Automation, reproducibility, and configuration management

Make your hardening repeatable and auditable.

  • Use configuration management tools
    • Ansible, Puppet, or Chef to enforce security baselines
  • Version your configuration
    • Store configuration files and playbooks in version control
  • Immutable or reproducible server images
    • Build and snapshot server images that you can redeploy quickly
  • Runbooks and run verification
    • Maintain runbooks for common incidents
    • Periodically re-audit to ensure controls remain effective

Ongoing maintenance and audit cadence

Security is ongoing, not a one-time task.

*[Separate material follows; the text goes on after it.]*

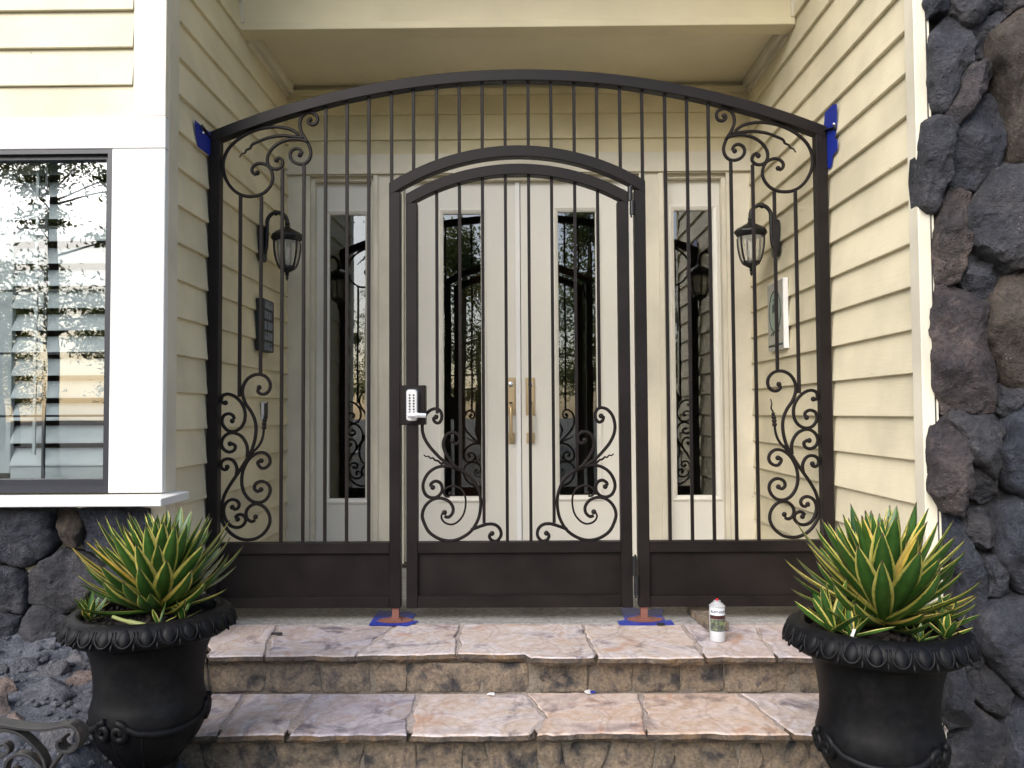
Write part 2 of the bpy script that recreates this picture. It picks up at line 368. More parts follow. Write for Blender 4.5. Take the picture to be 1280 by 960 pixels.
def leaf_mat():
    m, t, b, o = nodes('variegated_agave_leaf')
    tc = t.nodes.new('ShaderNodeTexCoord'); sp = t.nodes.new('ShaderNodeSeparateXYZ'); t.links.new(tc.outputs['UV'], sp.inputs[0])
    mp = coords(t); n = noise_n(t, mp, 22, 5, .6)
    a = t.nodes.new('ShaderNodeMath'); a.operation = 'SUBTRACT'; t.links.new(sp.outputs[0], a.inputs[0]); a.inputs[1].default_value = .5
    ab = t.nodes.new('ShaderNodeMath'); ab.operation = 'ABSOLUTE'; t.links.new(a.outputs[0], ab.inputs[0])
    ml = t.nodes.new('ShaderNodeMath'); ml.operation = 'MULTIPLY_ADD'; t.links.new(n.outputs[0], ml.inputs[0]); ml.inputs[1].default_value = .12; t.links.new(ab.outputs[0], ml.inputs[2])
    oi = t.nodes.new('ShaderNodeObjectInfo'); mv = t.nodes.new('ShaderNodeMath'); mv.operation = 'MULTIPLY_ADD'; t.links.new(oi.outputs['Random'], mv.inputs[0]); mv.inputs[1].default_value = .11; mv.inputs[2].default_value = -.075
    m2 = t.nodes.new('ShaderNodeMath'); m2.operation = 'ADD'; t.links.new(ml.outputs[0], m2.inputs[0]); t.links.new(mv.outputs[0], m2.inputs[1]); ml = m2
    r = ramp(t, [(.0, (.050, .120, .024)), (.20, (.036, .098, .018)), (.385, (.022, .072, .015)), (.415, (.40, .37, .07)), (.49, (.60, .54, .14)), (.545, (.58, .51, .20)), (.585, (.48, .41, .18))])
    t.links.new(ml.outputs[0], r.inputs[0])
    r2 = ramp(t, [(.3, (.75,) * 3), (.7, (1.15,) * 3)]); n2 = noise_n(t, mp, 8, 3); t.links.new(n2.outputs[0], r2.inputs[0])
    c = mixc(t, 1.0, r.outputs[0], r2.outputs[0], 'MULTIPLY')
    rv_ = ramp(t, [(0, (.80, .86, .8)), (.5, (1.1, 1.1, 1.05)), (.85, (1.25, 1.2, 1.1)), (1, (1.3, 1.0, .7))]); t.links.new(oi.outputs['Random'], rv_.inputs[0]); c = mixc(t, 1.0, c, rv_.outputs[0], 'MULTIPLY')
    tip = ramp(t, [(.955, (0, 0, 0)), (.975, (1, 1, 1))]); t.links.new(sp.outputs[1], tip.inputs[0])
    c = mixc(t, tip.outputs[0], c, (.10, .075, .05))
    t.links.new(c, b.inputs['Base Color']); b.inputs['Roughness'].default_value = .38
    b.inputs['Subsurface Weight'].default_value = 0
    return m
M['leaf'] = leaf_mat()
M['dry'] = flat('pale_dry_stalk', (.20, .22, .07), .6)
def foliage(name, a, b_):
    m, t, b, o = nodes(name); mp = coords(t, (1, 1, 1), False); n = noise_n(t, mp, 1.3, 4); r = ramp(t, [(.35, a), (.65, b_)]); t.links.new(n.outputs[0], r.inputs[0])
    t.links.new(r.outputs[0], b.inputs['Base Color']); b.inputs['Roughness'].default_value = .6
    tl = t.nodes.new('ShaderNodeBsdfTranslucent'); t.links.new(r.outputs[0], tl.inputs[0]); mx = t.nodes.new('ShaderNodeMixShader'); mx.inputs[0].default_value = .5
    t.links.new(b.outputs[0], mx.inputs[1]); t.links.new(tl.outputs[0], mx.inputs[2]); t.links.new(mx.outputs[0], o.inputs[0]); return m
M['tree'] = foliage('tree_leaves', (.10, .135, .03), (.26, .27, .075))
M['bark'] = flat('tree_bark', (.09, .06, .04), .9)
M['ground'] = rock('gravel_ground', [(.09, .085, .06), (.14, .125, .095), (.20, .18, .15)], 3, .1, .95, .4, .01, False)

# ================================================================== SETTING
XL, XR = -1.519, 1.515                    # side walls of the entry
YB, YG = 5.16, 3.85                       # back wall, gate
YF = PX(205.5, 380, XL + .024).y          # left facade
ZT2, ZGR = -0.167, -0.334                 # second step, ground
def grid_sheet(x0, x1, y0, y1, nx, ny, zf):
    v = [(x0 + (x1 - x0) * i / nx, y0 + (y1 - y0) * j / ny, 0) for j in range(ny + 1) for i in range(nx + 1)]
    v = [(a, b, zf(a, b)) for a, b, _ in v]
    return v, [(j * (nx + 1) + i, j * (nx + 1) + i + 1, (j + 1) * (nx + 1) + i + 1, (j + 1) * (nx + 1) + i) for j in range(ny) for i in range(nx)]
kind(mobj('ground', grid_sheet(-150, 150, -150, 150, 8, 8, lambda x, y: ZGR), M['ground'], org=(0, 0, ZGR)), 'structure')

# ------------------------------------------------------------------ house
house = empty('house', (0, YF, 0), 'cream clapboard house with dark stone facing and a deep front entry recess', 'house')
CH = .1655
def clap(parent, p0, along, L, outv, mat, zs, first=None):
    """row of lapped boards; each board an object sharing one mesh. p0 on the wall plane"""
    a, o = Vector(along), Vector(outv); up = Vector((0, 0, 1)); src = None; p0 = Vector(p0)
    for i, z in enumerate(zs):
        q = Vector((p0.x, p0.y, z))
        if src is None:
            sec = [(-.012, .003), (.019, 0), (.0215, .0025), (.0215, .006), (.002, CH + .012), (-.012, CH + .012)]
            n = len(sec); v = [q + o * s + up * h for s, h in sec] + [q + a * L + o * s + up * h for s, h in sec]
            f = [tuple(range(n)), tuple(range(n, 2 * n))[::-1]] + [(k, n + k, n + (k + 1) % n, (k + 1) % n) for k in range(n)]
            if a.cross(up).dot(o) > 0: f = [x[::-1] for x in f]
            src = mobj('clapboard', (v, f), mat, parent, org=q)
        else: inst(src, parent, q)
zl = PX(223.5, 167.5, XL).z; zr = PX(1133.8, 148.8, XR).z; zb = PY(650, 174.3, YB).z
def courses(z, lo, hi): 
    k0 = math.floor((lo - z) / CH); return [z + CH * k for k in range(k0, 60) if z + CH * k < hi]
YCL = PX(222, 300, XL + .022).y; YCR = PX(1139.5, 400, XR - .022).y
for X, s, y0, zz in ((XL, 1, YCL, zl), (XR, -1, YCR, zr)):
    wbk = mobj('side_wall', box(X - s * .012, X - s * .03, y0 + .0005, YB + .03, -.02, 4.0), M['siding_y'], house)
    clap(wbk, (X, y0 + .001, 0), (0, 1, 0), YB - y0 - .002, (s, 0, 0), M['siding_y'], courses(zz, -.1, 3.55))
# corner boards
YRF = PX(1151, 400, XR - .024).y
mobj('corner_board', box(XL - .06, XL + .024, YF + .0296, YCL, -.3, 3.95), M['trim'], house, bevel=.003)
cb = mobj('corner_board', box(XR - .024, XR + .022, YRF, YCR, -.334, 3.95), M['trim'], house, bevel=.003)
mobj('edge_strip', box(XR + .0225, XR + .0265, YRF + .004, YCR, -.334, 3.95), M['win_frame'], house)
mobj('edge_strip', box(XR + .027, XR + .034, YRF + .002, YCR, -.334, 3.95), M['trim'], house)
# left facade
xw1 = PY(138, 400, YF).x; xtb = PY(167, 80, YF).x
zwt, zwb = PY(100, 187, YF).z, PY(100, 616.5, YF).z
zht = PY(180, 146, YF).z
fw = mobj('front_wall', join(box(-6, xw1 - 1.35, YF + .03, YF + .2, -.33, 4.0), box(xw1 - 1.349, XL - .061, YF + .03, YF + .2, zwt + .05, 4.0),
          box(xw1 + .12, XL - .061, YF + .03, YF + .2, -.33, zwt + .049), box(xw1 - 1.349, xw1 + .119, YF + .06, YF + .2, -.33, zwb)), M['siding_x'], house)
zf0 = PY(100, 60.5, YF).z
clap(fw, (-4.6, YF + .012, 0), (1, 0, 0), xtb + 4.6 - .001, (0, -1, 0), M['siding_x'], [zf0 + .163 * k for k in range(-1, 7)])
zc = zht
mobj('lap_strip', box(-4.6, xtb - .001, YF + .004, YF + .03, zht, zf0 - .163 - .001), M['siding_x'], house)
mobj('corner_board', box(xtb, XL + .024, YF - .004, YF + .029, zht + .001, 3.95), M['trim'], house, bevel=.003, autos=30)
mobj('head_casing', box(-4.6, XL + .0245, YF - .0065, YF + .0295, zwt + .002, zht), M['white_x'], house, bevel=.003)
mobj('window_casing', box(xw1 + .001, XL + .024, YF - .0055, YF + .029, zwb, zwt), M['white'], house, bevel=.003)
# sill that turns the corner
YS, XS = YF - .125, XL + .074
zsb, zsf = PY(170, 617.5, YF).z, PY(170, 624, YS).z
zs0 = PY(170, 633.5, YS).z
sv = [(-4.6, YS), (XS, YS), (XS, YF + .15), (XL + .024, YF + .15), (XL + .024, YF - .009), (-4.6, YF - .009)]
sv_ = [Vector((x, y, zs0)) for x, y in sv] + [Vector((x, y, z)) for (x, y), z in zip(sv, [zsf, zsf, zsf + .004, zsb, zsb, zsb])]
mobj('window_sill', (sv_, [(0, 5, 4, 1), (1, 4, 3, 2), (6, 7, 10, 11), (7, 8, 9, 10)] + [(i, (i + 1) % 6, 6 + (i + 1) % 6, 6 + i) for i in range(6)]), M['white_x'], house, bevel=.003)
# window
wx0 = xw1 - 1.349
win = part('window', (wx0, YF, zwb), house, 'black framed window with white plantation shutters inside')
def frame(name, x0, x1, z0, z1, t, y0, y1, mat, parent, tb=None, bevel=.0025):
    tb = t if tb is None else tb
    return mobj(name, join(box(x0, x0 + t, y0, y1, z0, z1), box(x1 - t, x1, y0, y1, z0, z1), box(x0 + t, x1 - t, y0 + .0004, y1, z1 - t, z1), box(x0 + t, x1 - t, y0 + .0004, y1, z0, z0 + tb)), mat, parent)
frame('frame', wx0, xw1, zwb + .002, zwt, .018, YF - .002, YF + .10, M['win_frame'], win, .03)
frame('sash', wx0 + .0185, xw1 - .0185, zwb + .0325, zwt - .0185, .017, YF + .022, YF + .09, M['win_frame'], win, .024)
wz0, wz1 = PY(100, 600, YF).z, PY(100, 204, YF).z
mobj('pane', box(wx0 + .03, xw1 - .03, YF + .045, YF + .049, zwb + .04, zwt - .03), M['glass'], win)
for px in (52,):
    x = PY(px, 400, YF + .03).x; mobj('muntin', box(x - .006, x + .006, YF + .052, YF + .062, wz0, wz1), M['win_frame'], win)
for py in (283, 362, 441, 520):
    z = PY(60, py, YF + .03).z; mobj('muntin', box(wx0 + .02, xw1 - .03, YF + .053, YF + .061, z - .005, z + .005), M['win_frame'], win)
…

  • Schedule regular audits
    • Quarterly or after significant changes to the stack
  • Track findings and remediations
    • Maintain a simple issue-tracking record for security tasks
  • Stay informed
    • Subscribe to security advisories relevant to your OS and services
  • Document changes
    • Keep a changelog of security-related updates and configurations

Quick actionable checklist (starter)

  • Baseline inventory of OS, kernel, packages, users, and open ports
  • SSH hardening: key-based auth, disable root login, restrict users
  • Firewall rules: deny all inbound by default; allow necessary ports
  • Automatic security updates enabled
  • Remove unused services and minimize exposure
  • Install and run Lynis; address high-risk findings
  • Install integrity monitoring (AIDE) and log monitoring
  • Set up backups and test restore
  • Document procedures and implement a repeatable automation workflow

Conclusion

Auditing and hardening a self-hosted VPS is a continual discipline, not a single checkbox. Start with a solid baseline, apply targeted hardening to SSH and perimeters, minimize exposed services, and put monitoring and backups in place. Use repeatable processes and automation to ensure you stay secure as your workload evolves. With a methodical approach, you’ll reduce attack surface, improve resilience, and gain confidence in your self-hosted environment.